We can construct a quaternion that rotates $\langle 1,\; 0,\; 0 \rangle$ to $p$ as long as $p$ is not $\langle -1,\; 0,\; 0 \rangle$. We will call this quaternion $q_p$. $$q_p=\frac{1}{\sqrt{2(1+p_y)}}(1+p_y+p_zi-p_xk)$$ Pre-composing this rotation with any rotation about the x-axis will also rotate $\langle 1,\; 0,\; 0 \rangle$ to $p$. A quaternion which rotates about the x-axis by $\theta$ is given by $q_{\theta}=\cos(\frac{\theta}{2})+\sin(\frac{\theta}{2})i$. If we let $\theta$ vary from $0$ to $4\pi$, $q_\theta$ is a great circle in the set of unit quaternions. The composition of these rotations is simply the product of the quaternions: $q_pq_{\theta}$. This parametrizes the circle on the unit 3-sphere which is exactly the pre-image of $p$.

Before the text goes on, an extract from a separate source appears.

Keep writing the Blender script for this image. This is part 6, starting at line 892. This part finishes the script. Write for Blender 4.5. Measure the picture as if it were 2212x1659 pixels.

There's a rather long expression for this product in terms of $p$ and $\theta$, but instead of looking at that I'm going to get into how I actually rendered these fibers (or pre-images). First of all, there are 16 points on the equator of the 2-sphere whose fibers are being rendered. As you can probably guess, the 2-sphere isn't standing still. It's being rotated and the sliders that you can adjust correspond to the lateral and longitudinal velocities of the unseen 2-sphere. The rgb components of the color of a fiber corresponds to the xyz coordinates of its point scaled down by $\frac{1}{2}$ and shifted up by $\frac{1}{2}$ to get it into the range $[0,\;1]$.

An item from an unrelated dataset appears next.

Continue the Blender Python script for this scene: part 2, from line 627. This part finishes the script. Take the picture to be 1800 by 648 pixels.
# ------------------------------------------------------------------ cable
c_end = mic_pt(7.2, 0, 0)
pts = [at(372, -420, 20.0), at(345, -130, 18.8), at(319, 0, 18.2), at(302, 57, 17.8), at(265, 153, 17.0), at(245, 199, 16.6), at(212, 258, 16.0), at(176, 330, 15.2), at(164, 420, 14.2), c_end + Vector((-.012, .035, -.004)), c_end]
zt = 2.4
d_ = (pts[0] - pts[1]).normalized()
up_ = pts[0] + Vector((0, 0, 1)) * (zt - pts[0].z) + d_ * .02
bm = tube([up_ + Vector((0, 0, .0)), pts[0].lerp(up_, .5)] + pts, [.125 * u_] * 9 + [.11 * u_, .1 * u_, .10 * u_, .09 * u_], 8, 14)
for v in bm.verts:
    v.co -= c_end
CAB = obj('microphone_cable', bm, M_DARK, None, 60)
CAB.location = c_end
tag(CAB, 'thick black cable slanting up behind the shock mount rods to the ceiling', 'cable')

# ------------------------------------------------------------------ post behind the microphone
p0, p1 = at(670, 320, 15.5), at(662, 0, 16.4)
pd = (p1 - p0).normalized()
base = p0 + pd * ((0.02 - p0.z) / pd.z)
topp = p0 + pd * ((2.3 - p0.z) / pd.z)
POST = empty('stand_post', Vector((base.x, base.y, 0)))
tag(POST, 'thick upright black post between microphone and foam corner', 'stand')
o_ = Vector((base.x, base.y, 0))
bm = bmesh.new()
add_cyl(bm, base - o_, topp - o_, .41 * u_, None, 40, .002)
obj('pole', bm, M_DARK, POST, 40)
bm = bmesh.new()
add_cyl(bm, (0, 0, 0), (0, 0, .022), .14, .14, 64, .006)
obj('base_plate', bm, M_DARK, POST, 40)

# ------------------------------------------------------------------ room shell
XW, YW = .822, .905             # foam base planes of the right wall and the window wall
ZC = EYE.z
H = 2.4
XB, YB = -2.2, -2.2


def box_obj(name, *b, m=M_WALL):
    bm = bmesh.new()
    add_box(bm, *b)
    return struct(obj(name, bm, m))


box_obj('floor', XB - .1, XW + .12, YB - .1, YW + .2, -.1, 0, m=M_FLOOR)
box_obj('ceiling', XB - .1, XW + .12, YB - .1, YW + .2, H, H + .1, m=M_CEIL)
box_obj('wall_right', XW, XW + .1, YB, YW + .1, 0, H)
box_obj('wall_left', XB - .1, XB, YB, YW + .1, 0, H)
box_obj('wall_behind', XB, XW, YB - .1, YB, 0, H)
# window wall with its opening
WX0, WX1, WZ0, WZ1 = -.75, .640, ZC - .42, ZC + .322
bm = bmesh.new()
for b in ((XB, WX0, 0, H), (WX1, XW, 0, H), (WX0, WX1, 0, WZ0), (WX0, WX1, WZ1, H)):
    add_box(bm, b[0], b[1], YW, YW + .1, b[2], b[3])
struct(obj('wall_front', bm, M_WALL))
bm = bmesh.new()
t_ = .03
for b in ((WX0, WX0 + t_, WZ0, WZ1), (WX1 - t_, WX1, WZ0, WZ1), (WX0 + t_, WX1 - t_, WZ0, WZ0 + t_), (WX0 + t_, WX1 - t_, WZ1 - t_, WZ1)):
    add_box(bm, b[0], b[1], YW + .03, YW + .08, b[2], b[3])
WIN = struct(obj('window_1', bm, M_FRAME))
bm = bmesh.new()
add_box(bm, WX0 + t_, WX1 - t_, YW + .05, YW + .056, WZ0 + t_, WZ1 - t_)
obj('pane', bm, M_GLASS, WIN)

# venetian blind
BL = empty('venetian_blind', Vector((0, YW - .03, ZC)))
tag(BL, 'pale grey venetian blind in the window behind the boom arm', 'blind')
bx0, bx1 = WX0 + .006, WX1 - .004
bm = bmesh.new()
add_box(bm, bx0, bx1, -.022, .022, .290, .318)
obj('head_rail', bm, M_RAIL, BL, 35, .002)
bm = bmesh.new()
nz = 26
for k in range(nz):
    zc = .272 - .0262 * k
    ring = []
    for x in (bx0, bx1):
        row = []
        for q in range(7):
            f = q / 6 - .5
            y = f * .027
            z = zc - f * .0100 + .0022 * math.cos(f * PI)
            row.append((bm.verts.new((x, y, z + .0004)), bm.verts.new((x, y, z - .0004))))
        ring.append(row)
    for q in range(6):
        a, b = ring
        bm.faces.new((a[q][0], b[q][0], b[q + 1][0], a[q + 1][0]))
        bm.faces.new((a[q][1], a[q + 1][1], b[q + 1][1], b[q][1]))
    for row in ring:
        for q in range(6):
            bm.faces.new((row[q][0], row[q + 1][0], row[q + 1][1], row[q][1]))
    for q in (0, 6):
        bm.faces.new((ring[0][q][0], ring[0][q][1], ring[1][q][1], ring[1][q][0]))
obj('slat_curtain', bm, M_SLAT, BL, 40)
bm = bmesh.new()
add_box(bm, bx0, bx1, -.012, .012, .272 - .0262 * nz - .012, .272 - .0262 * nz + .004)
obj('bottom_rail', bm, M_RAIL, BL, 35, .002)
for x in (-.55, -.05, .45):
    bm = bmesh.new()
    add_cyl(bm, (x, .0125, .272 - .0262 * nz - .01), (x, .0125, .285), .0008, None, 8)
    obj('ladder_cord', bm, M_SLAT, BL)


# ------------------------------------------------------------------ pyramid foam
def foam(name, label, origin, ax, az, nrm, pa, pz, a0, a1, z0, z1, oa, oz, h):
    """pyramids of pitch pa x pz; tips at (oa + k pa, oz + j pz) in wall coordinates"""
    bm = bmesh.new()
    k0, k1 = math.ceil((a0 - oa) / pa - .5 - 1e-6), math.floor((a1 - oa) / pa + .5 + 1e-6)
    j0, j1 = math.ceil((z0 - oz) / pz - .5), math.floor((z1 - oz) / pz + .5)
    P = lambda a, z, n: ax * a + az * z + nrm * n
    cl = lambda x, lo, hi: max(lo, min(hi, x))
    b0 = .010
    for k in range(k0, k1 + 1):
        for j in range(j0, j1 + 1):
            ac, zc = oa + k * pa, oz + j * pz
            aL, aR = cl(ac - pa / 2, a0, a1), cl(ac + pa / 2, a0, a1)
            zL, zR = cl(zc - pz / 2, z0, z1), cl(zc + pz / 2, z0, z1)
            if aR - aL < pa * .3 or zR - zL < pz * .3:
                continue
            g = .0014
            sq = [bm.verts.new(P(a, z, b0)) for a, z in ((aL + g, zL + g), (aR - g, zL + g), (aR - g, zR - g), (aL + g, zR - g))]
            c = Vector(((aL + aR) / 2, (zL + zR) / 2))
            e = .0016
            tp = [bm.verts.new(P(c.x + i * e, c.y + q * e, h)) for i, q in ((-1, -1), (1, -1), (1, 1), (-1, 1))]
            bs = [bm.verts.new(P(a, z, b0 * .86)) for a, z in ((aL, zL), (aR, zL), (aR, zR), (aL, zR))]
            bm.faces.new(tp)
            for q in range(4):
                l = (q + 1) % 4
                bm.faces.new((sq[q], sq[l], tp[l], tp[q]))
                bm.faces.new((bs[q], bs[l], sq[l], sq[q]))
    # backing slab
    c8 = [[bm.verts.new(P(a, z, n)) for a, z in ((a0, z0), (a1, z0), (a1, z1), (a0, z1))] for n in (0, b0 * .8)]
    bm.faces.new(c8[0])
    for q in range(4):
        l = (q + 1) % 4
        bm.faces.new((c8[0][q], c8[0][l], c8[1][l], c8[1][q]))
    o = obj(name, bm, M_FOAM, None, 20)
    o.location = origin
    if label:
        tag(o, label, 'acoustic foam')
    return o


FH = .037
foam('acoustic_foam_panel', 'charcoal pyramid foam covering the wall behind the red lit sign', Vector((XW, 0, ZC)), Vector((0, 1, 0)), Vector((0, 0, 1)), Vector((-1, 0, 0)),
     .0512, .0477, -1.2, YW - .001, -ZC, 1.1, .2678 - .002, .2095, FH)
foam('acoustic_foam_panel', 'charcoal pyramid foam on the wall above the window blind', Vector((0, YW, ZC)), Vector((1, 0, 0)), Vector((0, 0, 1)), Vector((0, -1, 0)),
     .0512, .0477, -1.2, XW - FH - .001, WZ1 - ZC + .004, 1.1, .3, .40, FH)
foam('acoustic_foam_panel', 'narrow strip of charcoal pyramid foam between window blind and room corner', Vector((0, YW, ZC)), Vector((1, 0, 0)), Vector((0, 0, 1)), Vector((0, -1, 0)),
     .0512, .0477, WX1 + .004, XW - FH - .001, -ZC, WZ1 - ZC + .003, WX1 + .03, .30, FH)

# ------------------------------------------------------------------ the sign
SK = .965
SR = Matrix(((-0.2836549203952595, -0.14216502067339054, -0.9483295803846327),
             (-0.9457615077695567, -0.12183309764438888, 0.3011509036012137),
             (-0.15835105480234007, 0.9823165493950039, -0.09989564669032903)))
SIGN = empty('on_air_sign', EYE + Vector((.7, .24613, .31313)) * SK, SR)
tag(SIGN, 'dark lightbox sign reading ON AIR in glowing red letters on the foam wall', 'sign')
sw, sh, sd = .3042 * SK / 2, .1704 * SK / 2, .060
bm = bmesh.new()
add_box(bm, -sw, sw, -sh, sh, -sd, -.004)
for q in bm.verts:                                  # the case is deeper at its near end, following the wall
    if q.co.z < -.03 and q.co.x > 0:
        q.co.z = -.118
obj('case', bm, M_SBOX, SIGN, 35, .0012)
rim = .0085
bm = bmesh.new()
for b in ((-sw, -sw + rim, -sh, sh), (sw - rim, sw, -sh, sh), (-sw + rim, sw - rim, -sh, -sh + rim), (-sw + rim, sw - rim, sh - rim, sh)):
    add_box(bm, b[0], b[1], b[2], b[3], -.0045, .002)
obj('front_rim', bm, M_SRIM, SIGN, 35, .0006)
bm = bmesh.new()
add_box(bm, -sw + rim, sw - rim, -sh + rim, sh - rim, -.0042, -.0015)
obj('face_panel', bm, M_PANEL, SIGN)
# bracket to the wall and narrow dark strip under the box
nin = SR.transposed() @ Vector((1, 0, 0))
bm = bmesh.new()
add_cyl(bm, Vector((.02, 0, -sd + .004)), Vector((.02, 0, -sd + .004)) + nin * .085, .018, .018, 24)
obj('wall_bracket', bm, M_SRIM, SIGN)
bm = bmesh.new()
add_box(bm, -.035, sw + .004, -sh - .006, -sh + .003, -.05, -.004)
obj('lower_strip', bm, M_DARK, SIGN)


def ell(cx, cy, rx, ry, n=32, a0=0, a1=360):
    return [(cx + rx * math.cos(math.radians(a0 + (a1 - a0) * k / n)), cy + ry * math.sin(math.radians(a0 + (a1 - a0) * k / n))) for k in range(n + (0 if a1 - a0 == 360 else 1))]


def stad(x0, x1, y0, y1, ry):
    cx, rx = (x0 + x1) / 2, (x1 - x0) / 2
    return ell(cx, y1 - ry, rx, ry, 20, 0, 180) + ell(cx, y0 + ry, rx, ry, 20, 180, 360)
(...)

For each point on the 2-sphere being sampled, I used the expression for $q_pq_{\theta}$ to calculate 3 points on the fiber of $p$ by plugging in 3 (arbitrary but different) values for $\theta$. I then stereographically project these 3 points into 3D space and calculate their orthocenter and the radius of the circle that they define, this is also enough information to compute a direction vector for the circle and a matrix that rotates the y-axis to that direction. All of this information, color, center, and rotation matrix, is sent to the shader. The shader uses this and the signed distance field for a torus of constant thickness to raymarch each fiber.

To conclude this little tidbit on the Hopf fibration, I want to mention a fact whose proof I haven't looked into, but that I find extremely fascinating. If you imagine the tori in the image above as circles, and instead you imagine infinitely many, filling all of 3D space, they are the flow-lines for a fluid satisfying the incompressible Navier-Stokes equations! Source. This personally makes me want to start learning about fluid dynamics!